> **Given exercise**:
Reproduce each line from the first in the data through the line that contains "S.camera = cam" exactly; give nothing else.

> **Dataset excerpt**:
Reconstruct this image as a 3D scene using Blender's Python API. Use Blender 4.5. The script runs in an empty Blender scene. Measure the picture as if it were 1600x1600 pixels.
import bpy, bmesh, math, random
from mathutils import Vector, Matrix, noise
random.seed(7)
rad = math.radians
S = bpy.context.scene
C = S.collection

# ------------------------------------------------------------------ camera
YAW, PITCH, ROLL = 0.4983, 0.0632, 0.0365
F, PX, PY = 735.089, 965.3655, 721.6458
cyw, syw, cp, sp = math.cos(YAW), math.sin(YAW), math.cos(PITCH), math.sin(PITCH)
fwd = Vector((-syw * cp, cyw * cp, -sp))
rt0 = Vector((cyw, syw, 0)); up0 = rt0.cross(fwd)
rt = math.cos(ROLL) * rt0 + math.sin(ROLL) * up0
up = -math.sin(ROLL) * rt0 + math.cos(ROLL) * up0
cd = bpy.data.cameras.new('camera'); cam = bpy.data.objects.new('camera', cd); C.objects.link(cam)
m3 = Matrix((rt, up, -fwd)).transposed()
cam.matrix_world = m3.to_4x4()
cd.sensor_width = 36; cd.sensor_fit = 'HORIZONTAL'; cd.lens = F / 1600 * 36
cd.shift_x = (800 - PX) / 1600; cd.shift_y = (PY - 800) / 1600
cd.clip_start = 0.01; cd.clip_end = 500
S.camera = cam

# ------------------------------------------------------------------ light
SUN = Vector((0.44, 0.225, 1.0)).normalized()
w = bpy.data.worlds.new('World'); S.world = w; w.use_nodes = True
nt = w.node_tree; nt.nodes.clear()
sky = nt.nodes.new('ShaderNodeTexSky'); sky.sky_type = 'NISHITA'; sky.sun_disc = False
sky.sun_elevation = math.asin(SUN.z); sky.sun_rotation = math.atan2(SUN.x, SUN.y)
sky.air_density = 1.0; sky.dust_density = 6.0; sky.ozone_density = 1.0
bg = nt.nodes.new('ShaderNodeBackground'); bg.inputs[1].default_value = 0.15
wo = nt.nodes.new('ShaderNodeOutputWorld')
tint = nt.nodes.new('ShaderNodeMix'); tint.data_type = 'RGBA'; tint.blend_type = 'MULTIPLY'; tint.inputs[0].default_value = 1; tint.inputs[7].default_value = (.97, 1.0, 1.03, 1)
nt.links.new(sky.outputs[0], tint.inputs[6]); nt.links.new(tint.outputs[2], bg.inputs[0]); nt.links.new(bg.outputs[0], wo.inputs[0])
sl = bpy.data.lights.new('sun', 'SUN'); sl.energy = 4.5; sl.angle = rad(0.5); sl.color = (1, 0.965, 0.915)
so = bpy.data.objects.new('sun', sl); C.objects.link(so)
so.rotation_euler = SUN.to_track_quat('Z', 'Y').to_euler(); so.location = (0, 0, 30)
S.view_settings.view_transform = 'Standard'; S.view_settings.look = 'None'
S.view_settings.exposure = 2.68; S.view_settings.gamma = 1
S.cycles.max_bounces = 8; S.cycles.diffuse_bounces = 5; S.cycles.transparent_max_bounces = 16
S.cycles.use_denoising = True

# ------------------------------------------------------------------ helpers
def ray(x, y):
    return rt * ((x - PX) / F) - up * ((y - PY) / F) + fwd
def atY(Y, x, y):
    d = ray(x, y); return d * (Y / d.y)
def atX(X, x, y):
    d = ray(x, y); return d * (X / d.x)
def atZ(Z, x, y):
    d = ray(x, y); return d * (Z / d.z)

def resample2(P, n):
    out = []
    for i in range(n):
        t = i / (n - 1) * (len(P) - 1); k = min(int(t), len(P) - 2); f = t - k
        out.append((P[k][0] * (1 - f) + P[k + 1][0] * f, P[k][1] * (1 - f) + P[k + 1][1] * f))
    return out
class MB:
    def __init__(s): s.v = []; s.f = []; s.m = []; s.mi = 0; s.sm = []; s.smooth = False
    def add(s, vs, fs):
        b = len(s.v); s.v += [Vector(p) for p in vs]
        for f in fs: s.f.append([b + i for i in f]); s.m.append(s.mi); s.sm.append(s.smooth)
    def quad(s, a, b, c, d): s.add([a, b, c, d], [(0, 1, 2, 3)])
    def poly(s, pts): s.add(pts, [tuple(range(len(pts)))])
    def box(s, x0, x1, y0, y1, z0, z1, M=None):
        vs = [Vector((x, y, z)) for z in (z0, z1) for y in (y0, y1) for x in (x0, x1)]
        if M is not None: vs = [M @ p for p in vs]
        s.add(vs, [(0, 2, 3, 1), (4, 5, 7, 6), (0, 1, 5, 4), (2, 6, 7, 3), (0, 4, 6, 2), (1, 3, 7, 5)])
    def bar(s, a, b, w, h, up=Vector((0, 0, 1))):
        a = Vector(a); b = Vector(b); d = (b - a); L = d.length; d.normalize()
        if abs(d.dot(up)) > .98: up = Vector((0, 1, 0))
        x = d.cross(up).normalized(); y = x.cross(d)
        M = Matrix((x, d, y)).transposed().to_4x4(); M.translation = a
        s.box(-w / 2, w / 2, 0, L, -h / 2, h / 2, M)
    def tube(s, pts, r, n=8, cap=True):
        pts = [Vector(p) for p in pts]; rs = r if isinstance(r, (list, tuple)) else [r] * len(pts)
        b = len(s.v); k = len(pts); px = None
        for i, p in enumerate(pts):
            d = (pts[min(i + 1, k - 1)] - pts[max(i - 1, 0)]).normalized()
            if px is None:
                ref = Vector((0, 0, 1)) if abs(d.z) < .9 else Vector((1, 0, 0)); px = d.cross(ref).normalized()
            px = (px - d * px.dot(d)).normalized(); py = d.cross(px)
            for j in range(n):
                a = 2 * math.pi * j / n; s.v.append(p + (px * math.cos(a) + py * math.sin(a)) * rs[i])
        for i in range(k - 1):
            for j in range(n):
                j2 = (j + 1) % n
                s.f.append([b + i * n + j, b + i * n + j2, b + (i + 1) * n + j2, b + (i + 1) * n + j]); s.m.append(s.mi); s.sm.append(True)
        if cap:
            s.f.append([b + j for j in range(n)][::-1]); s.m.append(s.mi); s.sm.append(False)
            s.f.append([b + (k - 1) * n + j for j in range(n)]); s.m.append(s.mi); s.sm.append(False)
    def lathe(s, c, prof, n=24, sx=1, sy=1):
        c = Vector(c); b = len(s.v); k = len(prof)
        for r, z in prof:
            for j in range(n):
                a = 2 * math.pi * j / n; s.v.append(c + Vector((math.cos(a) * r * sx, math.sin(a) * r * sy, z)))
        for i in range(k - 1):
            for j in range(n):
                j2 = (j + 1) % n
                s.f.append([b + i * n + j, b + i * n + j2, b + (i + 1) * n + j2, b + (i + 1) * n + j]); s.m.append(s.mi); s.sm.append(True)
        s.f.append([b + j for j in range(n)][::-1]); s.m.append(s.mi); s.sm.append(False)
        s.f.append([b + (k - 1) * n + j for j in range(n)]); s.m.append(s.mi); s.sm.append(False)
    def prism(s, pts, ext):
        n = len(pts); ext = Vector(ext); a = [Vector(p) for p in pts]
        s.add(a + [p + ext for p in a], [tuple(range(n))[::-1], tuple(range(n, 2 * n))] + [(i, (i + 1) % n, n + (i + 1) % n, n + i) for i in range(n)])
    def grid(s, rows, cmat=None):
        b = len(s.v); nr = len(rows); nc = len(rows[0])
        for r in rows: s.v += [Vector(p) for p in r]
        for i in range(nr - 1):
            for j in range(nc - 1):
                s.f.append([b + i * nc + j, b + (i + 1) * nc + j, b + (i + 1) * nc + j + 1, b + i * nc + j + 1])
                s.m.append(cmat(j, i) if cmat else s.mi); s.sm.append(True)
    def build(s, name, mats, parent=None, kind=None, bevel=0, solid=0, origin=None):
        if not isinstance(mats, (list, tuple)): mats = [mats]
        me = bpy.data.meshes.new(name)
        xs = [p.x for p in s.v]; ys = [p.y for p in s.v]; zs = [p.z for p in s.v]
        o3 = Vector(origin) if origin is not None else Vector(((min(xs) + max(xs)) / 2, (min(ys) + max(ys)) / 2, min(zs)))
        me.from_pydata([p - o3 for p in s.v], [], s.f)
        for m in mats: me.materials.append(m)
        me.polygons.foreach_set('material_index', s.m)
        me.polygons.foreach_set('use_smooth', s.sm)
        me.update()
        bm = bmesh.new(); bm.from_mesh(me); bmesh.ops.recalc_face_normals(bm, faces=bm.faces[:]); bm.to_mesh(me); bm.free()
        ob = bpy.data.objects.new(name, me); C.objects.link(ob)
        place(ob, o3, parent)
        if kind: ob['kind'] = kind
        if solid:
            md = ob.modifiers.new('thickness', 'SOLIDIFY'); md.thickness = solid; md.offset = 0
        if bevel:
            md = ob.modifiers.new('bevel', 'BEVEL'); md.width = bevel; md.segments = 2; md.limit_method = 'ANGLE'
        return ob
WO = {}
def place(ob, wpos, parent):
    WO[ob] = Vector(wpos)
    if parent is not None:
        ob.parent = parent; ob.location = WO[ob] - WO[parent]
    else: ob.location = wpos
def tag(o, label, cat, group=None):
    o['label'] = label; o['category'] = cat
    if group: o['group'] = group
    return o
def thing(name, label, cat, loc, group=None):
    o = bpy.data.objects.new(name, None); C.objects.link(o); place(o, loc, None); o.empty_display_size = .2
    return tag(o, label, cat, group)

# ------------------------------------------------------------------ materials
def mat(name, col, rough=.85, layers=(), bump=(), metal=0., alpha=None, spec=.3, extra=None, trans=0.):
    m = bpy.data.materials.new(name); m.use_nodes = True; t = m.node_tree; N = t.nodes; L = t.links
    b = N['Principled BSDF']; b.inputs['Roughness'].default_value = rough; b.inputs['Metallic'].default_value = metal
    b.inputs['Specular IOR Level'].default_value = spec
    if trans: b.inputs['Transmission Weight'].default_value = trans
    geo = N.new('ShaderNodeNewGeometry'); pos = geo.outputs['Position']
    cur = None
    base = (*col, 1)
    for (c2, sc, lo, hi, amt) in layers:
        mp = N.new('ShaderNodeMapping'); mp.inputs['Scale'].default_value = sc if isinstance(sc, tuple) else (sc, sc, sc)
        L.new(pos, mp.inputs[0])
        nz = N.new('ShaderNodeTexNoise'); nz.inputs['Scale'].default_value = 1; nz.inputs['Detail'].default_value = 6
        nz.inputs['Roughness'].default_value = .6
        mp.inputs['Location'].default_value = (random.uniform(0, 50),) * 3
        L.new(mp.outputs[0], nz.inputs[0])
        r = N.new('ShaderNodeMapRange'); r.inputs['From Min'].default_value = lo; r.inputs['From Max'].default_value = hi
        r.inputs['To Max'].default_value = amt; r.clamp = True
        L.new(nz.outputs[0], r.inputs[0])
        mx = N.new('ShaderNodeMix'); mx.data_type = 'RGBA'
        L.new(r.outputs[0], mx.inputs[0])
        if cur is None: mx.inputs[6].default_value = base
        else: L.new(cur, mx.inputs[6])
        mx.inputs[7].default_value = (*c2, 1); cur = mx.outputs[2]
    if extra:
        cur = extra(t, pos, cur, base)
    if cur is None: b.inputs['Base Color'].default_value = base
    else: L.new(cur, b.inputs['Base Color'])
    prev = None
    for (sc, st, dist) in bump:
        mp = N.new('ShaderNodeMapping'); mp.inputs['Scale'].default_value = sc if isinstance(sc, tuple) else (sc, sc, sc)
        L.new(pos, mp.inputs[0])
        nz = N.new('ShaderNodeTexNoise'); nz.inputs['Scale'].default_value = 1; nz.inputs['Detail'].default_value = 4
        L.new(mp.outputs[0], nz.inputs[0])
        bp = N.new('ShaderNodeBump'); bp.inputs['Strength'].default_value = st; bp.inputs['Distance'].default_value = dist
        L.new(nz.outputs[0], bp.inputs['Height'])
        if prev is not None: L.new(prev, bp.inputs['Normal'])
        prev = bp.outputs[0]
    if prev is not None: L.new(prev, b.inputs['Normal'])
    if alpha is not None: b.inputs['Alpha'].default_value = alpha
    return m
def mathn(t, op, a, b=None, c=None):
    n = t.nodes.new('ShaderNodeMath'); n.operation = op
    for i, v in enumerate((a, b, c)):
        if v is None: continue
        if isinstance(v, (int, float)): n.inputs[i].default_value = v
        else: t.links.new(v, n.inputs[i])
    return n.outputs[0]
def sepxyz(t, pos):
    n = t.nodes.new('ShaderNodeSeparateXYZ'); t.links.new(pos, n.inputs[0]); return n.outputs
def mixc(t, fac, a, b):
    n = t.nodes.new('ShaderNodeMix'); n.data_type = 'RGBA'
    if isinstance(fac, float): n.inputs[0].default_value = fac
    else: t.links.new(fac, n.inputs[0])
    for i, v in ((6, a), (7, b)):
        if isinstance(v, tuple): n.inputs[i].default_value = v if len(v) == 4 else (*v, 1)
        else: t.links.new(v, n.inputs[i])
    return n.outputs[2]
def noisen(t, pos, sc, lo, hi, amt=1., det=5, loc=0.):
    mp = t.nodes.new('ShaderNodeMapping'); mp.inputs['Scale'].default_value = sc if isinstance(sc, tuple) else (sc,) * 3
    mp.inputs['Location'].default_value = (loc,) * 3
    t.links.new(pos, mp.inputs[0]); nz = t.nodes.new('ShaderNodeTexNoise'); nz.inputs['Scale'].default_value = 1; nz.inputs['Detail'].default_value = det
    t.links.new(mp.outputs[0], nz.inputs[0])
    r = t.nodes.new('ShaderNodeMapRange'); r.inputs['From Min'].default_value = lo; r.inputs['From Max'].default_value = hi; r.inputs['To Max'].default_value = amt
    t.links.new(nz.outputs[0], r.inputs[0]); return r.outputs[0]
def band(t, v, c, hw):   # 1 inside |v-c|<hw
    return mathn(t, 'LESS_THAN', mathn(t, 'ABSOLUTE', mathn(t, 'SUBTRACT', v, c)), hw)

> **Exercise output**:
Reconstruct this image as a 3D scene using Blender's Python API. Use Blender 4.5. The script runs in an empty Blender scene. Measure the picture as if it were 1600x1600 pixels.
import bpy, bmesh, math, random
from mathutils import Vector, Matrix, noise
random.seed(7)
rad = math.radians
S = bpy.context.scene
C = S.collection

# ------------------------------------------------------------------ camera
YAW, PITCH, ROLL = 0.4983, 0.0632, 0.0365
F, PX, PY = 735.089, 965.3655, 721.6458
cyw, syw, cp, sp = math.cos(YAW), math.sin(YAW), math.cos(PITCH), math.sin(PITCH)
fwd = Vector((-syw * cp, cyw * cp, -sp))
rt0 = Vector((cyw, syw, 0)); up0 = rt0.cross(fwd)
rt = math.cos(ROLL) * rt0 + math.sin(ROLL) * up0
up = -math.sin(ROLL) * rt0 + math.cos(ROLL) * up0
cd = bpy.data.cameras.new('camera'); cam = bpy.data.objects.new('camera', cd); C.objects.link(cam)
m3 = Matrix((rt, up, -fwd)).transposed()
cam.matrix_world = m3.to_4x4()
cd.sensor_width = 36; cd.sensor_fit = 'HORIZONTAL'; cd.lens = F / 1600 * 36
cd.shift_x = (800 - PX) / 1600; cd.shift_y = (PY - 800) / 1600
cd.clip_start = 0.01; cd.clip_end = 500
S.camera = cam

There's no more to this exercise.